Gift of the Gab - Why the Irish are a Nation of Storytellers

irish storyteller - seanchai

Irish people like to talk! The tradition of storytelling is almost as ancient as Ireland itself. The country has one of the richest folklore traditions in the world which has survived through the Celtic culture of more than 2,000 years.

Irish people have always had a love of words and we're known as the 'island of saints and scholars' with a great appreciation for the spoken word. Storytelling is, in fact, the flagship of Irish folklore. The famous oral tradition of Ireland is showcased in famous storytellers from Peig Sayers and her poignant tales of the Blasket Islands to Anna Nic an Luain of Donegal.

A huge proportion of Irish people have 'the gift of the gab'. The power of memory in story telling and the strength of the oral tradition of the country bears this out. The tradition was developed during a time when people lacked in material goods but where things of the spirit, mind and imagination were valued.

From traditional Irish folk tales to the wit and humour of Oscar Wilde, to the gorgeous imagery of WB Yeats, storytelling is everywhere across Ireland dating from ancient times until now.

Blarney Castle in County Cork
Blarney Castle in County Cork

The gift of 'Blarney'
While it can be seen by some as a bit of stereotype, the fact that Irish people became known for their storytelling probably generated from the famous Blarney Stone in County Cork. The stone is said to have its powers from a witch who wanted to thank the king for saving her from drowning. It's visited by thousands of international tourists every year, where perched high on a castle wall, they're invited to lean back, grab the railings and kiss the stone to get the gift of the gab or 'blarney' which is defined as persuasive eloquence.

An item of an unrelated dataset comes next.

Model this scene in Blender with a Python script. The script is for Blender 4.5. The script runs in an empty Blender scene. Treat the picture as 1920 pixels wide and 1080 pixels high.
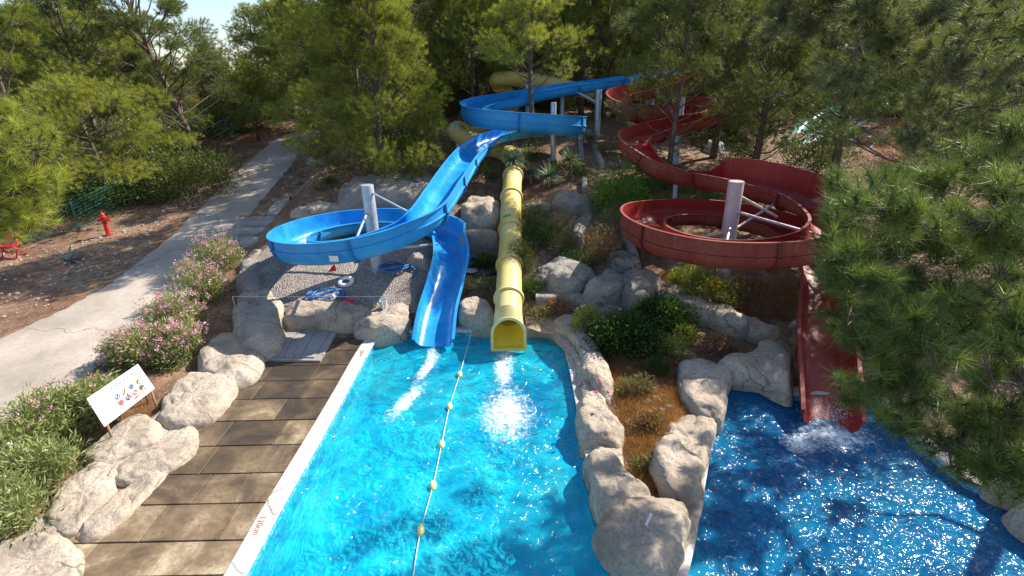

Another reason for the evolution of storytelling in Ireland was the inclement and unpredictable weather keeping people in from the cold and wet. Irish pubs were a popular meeting place and it was likely that after limited amounts of contact from other people and houses that people were more likely to be quite lively and talkative when, coupled with a few drinks, they again were reunited with friends and neighbours! Some storytellers even went from door to door and their visits in dimly lit scenes by the fire added to the atmosphere and were eagerly anticipated.

An important link in Celtic and Irish culture is the Seanchaí and this continues to play a dominant role in the Irish oral tradition. The role of the Seanchaí is
particularly associated with the Gaeltacht, the Irish speaking areas of Ireland. They were literally the entertainment for the people of ancient Ireland and held the key to all of Irish folklore, legend and myth. They were traditional Irish storytellers and they were custodians of history. They could recite ancient tales of wisdom and kept everybody enthralled.

Bards were Second only to Kings
In ancient Celtic society, bards held a position of esteem, second only to kings. They could recall vast amounts of poetry which they performed live, and their songs, poems and stories were often the only historical record available. They were even seen by some as historians.

They were replaced by the aforementioned Seanchaithe, who were servants to important leaders and kept track of important information for them: from literature to laws, genealogies and annals. When Gaelic civilization in the 1600s was destroyed as a result of the English conquests, these more formal roles ceased to exist and the term Seanchaí came to be associated instead with traditional storytellers from the lower classes. They didn't have as much prestige but were still present and popular.

The Seanchaithe were many and varied and used all sorts of storytelling conventions. They ranged in styles of different gestures and speeches that were a special part of the Irish folk tradition and they were known as practitioners of their art and well respected. Sadly many of the stories were lost because rather than being written down, they were often passed on from storyteller to storyteller orally. 

When the Irish culture was being revived, the Irish Cultural Revival took a big interest in the skills and art of the Seanchaí and they wrote the stories down, recorded them and they then began to be distributed to a global audience. This Gaelic revival featured a resurgence of interest in Irish language, literature, history and folklore inspired by the nationalism that was growing in the 19th century. By that time Gaelic had more or less died out as a spoken language apart from the most isolated areas in rural parts, replaced by English.

The last Seanachaí in Ireland is thought to be Seán Ó hEinirí of Cill Ghallagáin, County Mayo. Eddie Lenihan, a native of Kerry, who resides in County Clare keeps the tradition of the Seanachaí alive and is still hugely popular.

As they say - he could talk for Ireland!